Reviewing
“The Shock Doctrine”
By
James Donahue
If there
is one book you read, or one film you watch this winter, we highly recommend Naomi Klein’s The Shock Doctrine. Her work exposes the real puppet masters that have been operating behind the scenes, using
war, programmed uprisings and even natural disasters to push the world into a twisted militaristic- capitalistic system that
exploits the working class.
Klein’s
research included four years of on-the-ground reporting in disaster zones, including the September 11 attacks and Hurricane
Katrina, and describes how rapid-fire corporate reengineering of societies caught up in the shock of disaster was used to
change economic systems for the benefit of big corporate interests.
Her story
traces the origins of what she calls The Shock Doctrine to Milton Friedman, an economics professor at the University of Chicago,
who promoted a monetarist school of economics. He concluded that price inflation could be regulated with monetary deflation
and that price deflation could be manipulated by monetary inflation.
Friedman
carried his theories into government changers where he helped produce many of the leading neo-conservative and neo-liberal
thinkers that have still have a profound effect on world political systems. Klein
linked shocking connections between Friedman’s economic policies, the “shock and awe” warfare used in Iraq
by the Bush Administration and covert CIA-funded experiments in electroshock and sensory deprivations research conducted in
the 1950s. That research was used to help write the torture manuals used at Guantanamo Bay and other prisoner of war camps
in Iraq.
Klein’s
research blasts holes in the myth that a global free market system was a triumph of a democratic system. She found that the
policies that now influence world markets were largely the result of exploitation of disaster-shocked people and often entire
countries.
The worst
of it was that most of the disasters appeared to have been carefully manipulated to produce the desired outcome.
Whether
the product of corporate planning or not, the 9-11 attacks were a perfect example of the Shock Doctrine in operation. Klein
notes that everything about the way government and business operated in the United States went through a dramatic shift within
weeks after this event.

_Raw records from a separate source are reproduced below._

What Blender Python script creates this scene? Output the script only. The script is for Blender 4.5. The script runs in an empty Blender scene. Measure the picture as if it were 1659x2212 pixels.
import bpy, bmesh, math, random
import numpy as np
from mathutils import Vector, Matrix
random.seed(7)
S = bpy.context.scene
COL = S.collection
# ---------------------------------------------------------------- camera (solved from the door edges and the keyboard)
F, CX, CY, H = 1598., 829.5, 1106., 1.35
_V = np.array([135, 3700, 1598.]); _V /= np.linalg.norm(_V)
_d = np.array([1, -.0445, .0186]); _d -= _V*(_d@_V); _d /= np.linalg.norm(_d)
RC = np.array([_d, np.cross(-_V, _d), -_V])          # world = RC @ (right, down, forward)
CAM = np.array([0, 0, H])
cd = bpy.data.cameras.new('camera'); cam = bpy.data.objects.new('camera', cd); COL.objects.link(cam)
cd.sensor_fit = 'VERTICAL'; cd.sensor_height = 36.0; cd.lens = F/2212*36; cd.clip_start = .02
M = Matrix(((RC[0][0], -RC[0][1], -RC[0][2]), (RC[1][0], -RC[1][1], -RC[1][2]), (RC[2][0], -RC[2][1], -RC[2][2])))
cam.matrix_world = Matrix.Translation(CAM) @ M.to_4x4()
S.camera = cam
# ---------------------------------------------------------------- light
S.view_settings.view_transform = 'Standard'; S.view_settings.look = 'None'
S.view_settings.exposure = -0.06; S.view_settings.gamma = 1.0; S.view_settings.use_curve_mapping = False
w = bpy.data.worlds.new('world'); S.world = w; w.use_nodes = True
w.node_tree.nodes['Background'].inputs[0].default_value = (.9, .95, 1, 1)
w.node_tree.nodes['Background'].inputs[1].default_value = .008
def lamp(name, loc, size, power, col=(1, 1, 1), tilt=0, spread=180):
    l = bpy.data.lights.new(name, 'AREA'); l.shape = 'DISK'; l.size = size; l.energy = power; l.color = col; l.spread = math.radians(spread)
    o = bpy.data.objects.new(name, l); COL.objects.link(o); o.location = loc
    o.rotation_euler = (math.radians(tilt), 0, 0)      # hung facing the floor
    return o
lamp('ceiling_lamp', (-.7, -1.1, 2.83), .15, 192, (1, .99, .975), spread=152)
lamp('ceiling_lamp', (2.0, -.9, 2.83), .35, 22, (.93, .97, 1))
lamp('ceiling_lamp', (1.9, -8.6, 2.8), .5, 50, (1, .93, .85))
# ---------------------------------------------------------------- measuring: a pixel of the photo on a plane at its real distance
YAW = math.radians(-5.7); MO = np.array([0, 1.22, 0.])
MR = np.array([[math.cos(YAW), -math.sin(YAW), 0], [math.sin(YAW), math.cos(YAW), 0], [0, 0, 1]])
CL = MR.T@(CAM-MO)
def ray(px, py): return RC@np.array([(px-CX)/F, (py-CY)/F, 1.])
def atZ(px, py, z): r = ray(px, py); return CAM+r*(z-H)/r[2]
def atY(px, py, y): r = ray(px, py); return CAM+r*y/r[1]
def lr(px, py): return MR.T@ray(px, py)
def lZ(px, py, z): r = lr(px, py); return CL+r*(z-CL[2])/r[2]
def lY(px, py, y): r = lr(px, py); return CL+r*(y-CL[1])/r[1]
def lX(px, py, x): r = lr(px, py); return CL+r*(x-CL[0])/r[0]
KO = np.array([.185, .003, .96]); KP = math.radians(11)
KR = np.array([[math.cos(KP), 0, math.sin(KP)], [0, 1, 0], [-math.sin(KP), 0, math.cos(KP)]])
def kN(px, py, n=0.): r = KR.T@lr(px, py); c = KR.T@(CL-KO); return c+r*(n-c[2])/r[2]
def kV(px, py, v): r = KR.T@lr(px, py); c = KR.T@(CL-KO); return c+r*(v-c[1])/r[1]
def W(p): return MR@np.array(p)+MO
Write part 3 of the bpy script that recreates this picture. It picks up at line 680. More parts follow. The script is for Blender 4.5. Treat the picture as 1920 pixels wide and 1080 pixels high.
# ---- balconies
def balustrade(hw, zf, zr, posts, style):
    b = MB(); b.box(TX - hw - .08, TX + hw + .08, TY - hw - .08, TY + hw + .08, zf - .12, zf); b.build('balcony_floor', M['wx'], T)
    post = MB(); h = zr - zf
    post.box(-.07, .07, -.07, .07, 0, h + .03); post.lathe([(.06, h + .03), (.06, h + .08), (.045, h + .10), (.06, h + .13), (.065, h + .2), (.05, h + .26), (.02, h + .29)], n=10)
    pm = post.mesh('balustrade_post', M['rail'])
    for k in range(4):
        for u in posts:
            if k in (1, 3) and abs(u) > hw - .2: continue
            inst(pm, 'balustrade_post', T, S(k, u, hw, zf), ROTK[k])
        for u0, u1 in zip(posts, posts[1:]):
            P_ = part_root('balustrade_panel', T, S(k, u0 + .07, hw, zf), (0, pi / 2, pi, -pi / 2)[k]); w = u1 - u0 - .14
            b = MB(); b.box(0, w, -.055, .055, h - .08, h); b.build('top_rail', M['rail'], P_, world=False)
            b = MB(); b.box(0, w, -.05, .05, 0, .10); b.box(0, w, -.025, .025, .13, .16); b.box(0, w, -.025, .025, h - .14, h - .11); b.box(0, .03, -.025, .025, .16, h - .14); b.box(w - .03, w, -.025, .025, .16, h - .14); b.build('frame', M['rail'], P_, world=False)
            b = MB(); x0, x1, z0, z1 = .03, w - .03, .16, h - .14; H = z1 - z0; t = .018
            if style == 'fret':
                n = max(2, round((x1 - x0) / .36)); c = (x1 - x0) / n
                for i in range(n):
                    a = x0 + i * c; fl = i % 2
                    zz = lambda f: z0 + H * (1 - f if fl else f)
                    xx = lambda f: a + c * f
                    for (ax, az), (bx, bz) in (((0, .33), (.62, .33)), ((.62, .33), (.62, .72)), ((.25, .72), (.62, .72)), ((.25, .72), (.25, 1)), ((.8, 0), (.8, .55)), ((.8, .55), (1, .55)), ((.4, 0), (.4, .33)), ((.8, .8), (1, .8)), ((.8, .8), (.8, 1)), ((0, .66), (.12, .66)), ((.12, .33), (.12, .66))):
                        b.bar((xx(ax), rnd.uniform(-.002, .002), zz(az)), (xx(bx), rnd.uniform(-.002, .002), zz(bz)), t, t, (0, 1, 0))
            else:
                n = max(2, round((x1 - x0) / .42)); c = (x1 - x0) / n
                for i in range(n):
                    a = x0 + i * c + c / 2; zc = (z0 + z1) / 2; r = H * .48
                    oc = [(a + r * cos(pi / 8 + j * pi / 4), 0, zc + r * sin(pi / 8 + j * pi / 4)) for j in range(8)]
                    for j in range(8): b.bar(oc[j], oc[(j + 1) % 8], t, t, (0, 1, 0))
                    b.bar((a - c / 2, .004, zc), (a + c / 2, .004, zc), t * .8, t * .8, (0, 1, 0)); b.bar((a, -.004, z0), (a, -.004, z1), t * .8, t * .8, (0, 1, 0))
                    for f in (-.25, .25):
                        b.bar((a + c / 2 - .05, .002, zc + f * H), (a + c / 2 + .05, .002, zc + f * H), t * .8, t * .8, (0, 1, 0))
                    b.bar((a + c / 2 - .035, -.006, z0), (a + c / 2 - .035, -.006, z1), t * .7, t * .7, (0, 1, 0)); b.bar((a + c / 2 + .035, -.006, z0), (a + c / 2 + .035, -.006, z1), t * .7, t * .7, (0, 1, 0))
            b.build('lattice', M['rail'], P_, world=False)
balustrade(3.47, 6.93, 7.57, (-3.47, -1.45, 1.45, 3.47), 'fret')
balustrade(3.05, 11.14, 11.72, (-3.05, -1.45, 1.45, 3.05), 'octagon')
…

It also became the catalyst for the Bush inspired “War On Terror,” a military assault
against an vague enemy operating without boundaries that brought about the invasion of both Afghanistan and Iraq. Both wars
proved very profitable for certain business interests at U. S. taxpayer expense and the expense of the citizens of the two
countries involved.
Klein’s
book follows the influence Freidman had on historical events, beginning with the 1973 coup in Chile that overturned a democratic
government with the Pinochet dictatorship, Margaret Thatcher’s use of the Falklands War of 1982 to shift economic policies
in England, the effect of the Tiananmen Square Massacre in China in 1989, the economic policies introduced by Ronald Reagan
(he served as Reagan’s economic advisor), the collapse of the Soviet Union in 1991, and various economic and natural
disasters that have occurred right up to the present day.
Ironically,
Freidman was admired for his ideas and was once the recipient of the Nobel Prize in Economics. The world and possibly even
Freidman in his day had no idea where his ideas were leading us.
Both
the book and the film were produced at the end of the Bush years in Washington, and only touch upon the massive economic crisis
now hammering this nation and the world. Klein concludes that the Shock Doctrine policies initiated by Freidman effectively
shifted the wealth and power from working class to the hands of a few. Thus there has evolved an unbalanced system where the
masses suffer from extreme poverty while the corporate and government leaders basked in the wealth.
The conclusion,
however, is a breakdown of this unbalanced system. This seems to be what we are experiencing today not only in the United
States but in Europe and perhaps soon in other world markets.